Quel conseil donnerais‐tu à un enseignant qui serait en train de monter un projet pour partir à l’étranger ?
Pas de conseils en particulier, sinon de se barrer le plus vite possible pour revenir le plus lentement possible. Moi, j’aime bien quelqu’un qui a un projet, rien que le mot déjà me plaît, alors foncez, sortez, vivez !
Quand tu reviens sur tes terres, est‐ce que tu es sollicité ?
Sollicité quand je reviens sur mes terres ? C’est certain, surtout pour boire des pots [rires].
Il se dit dans le milieu que les Français manqueraient de mental…
On nous le présente comme le mal français, je n’en suis pas certain. Il y a d’autres nations que la France à avoir un peu négligé cet aspect du tennis. Encore une fois, la prise de conscience de l’aspect mental, cela ne date pas d’hier.
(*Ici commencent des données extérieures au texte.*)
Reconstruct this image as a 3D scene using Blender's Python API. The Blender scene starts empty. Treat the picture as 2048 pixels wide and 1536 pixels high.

Si on te proposait d’entraîner un joueur ou une joueuse tricolore, qui choisirais‐tu et pourquoi ?
Aucun problème pour coacher un joueur ou une joueuse tricolore, mais là encore, la question n’est pas qui, mais surtout pourquoi. Ce n’est pas la notoriété d’un joueur qui dicte mon choix, mais l’existence d’un projet commun. Un joueur ne fonctionne pas seul, pas plus qu’un coach. On s’investit ensemble, la nuance est savoureuse. Alors bleu‐blanc‐rouge ou vert et jaune, la nationalité passe en second plan. Mais si un joueur ou une joueuse tricolore se manifestait auprès de moi, j’en serais très fier.
Quel est le plaisir typiquement français qui t’accompagne, quel que soit l’endroit où tu poses tes valises ?
J’ai opté pour deux plaisirs et deux couleurs qui m’accompagnent dans mes pérégrinations. D’abord le bleu : être loin de l’océan, ce n’est pas possible, donc retour inévitable à l’eau, dans l’eau. Deuxième choix : j’aime bien aussi le rouge et je rends hommage à nos belles régions vinicoles de France.